Ilan Sandler, Double Storey, 2003; 18' x 10' x 13'; stainless steel, nylon

 

Artist Statement

I imagine myself standing while I watch the lawn chair sitting in the Toronto Sculpture Garden. This chair is a small architectural structure that suggests the prospect of leisure among the city's tall buildings: one can walk through it, or around it, or pause to sit under it. Without its conventional functional role as a seat, the piece lets passersby slow down and contemplate repose.

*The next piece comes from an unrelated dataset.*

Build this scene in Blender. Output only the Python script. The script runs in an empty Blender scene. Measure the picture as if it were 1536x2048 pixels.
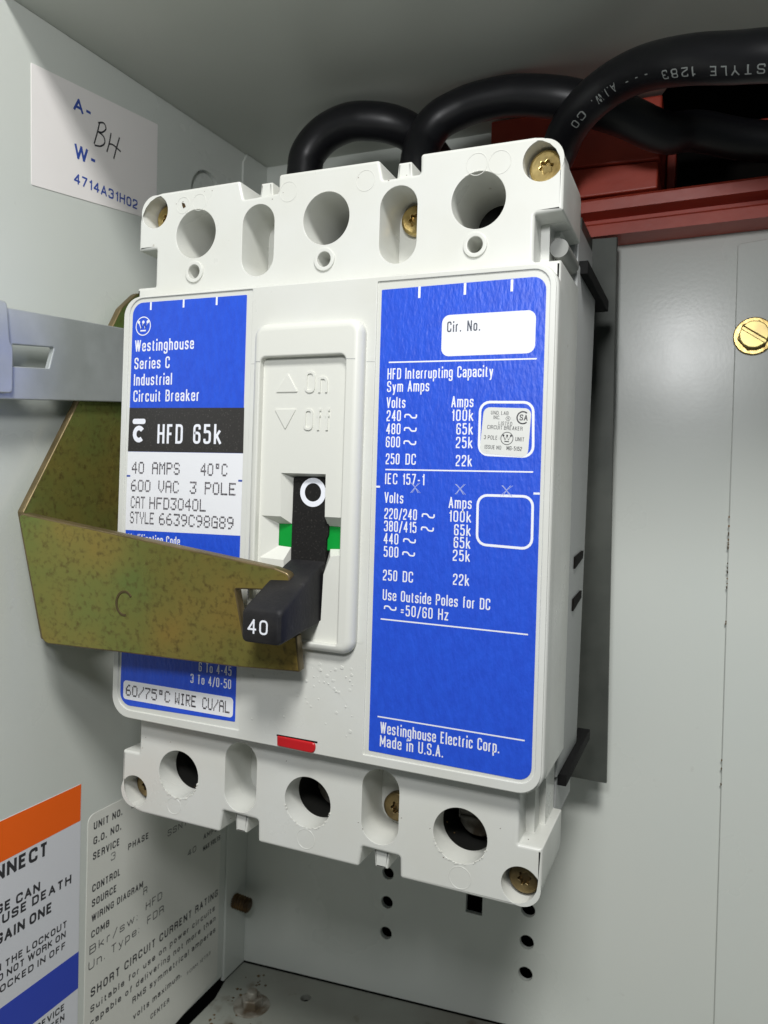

Although providing no shelter or elevated platform, sections of the chair function by framing views of the city park: the triangular archways created by the legs are both the support that elevates the chair and a minimalist superstructure through which viewers can project their thoughts into the garden.

Double Storey is a playful sculptural object that has shed its utilitarian function to become a gateway wherein a state of meditative leisure intersects with the object's dynamic structure and its unexpectedly oversized grand scale. One cannot sit back in this chair and lay claim to the public park, but must stand around or under it to imagine the view from the top. A sense of delicacy in the object's structure and in people's movements around it is reflected in the nylon cables that subtly delineate the planes of the chair's seat and backrest.

The transience of people moving through the park is echoed by the chair's own collapsibility: at the end of the exhibition period it will be folded up and transported away as so many other lawn chairs across the country are stored away with the change in season. The view of the sky framed by the seat is as temporary a window as the pause in urban life that allows for rest and contemplation.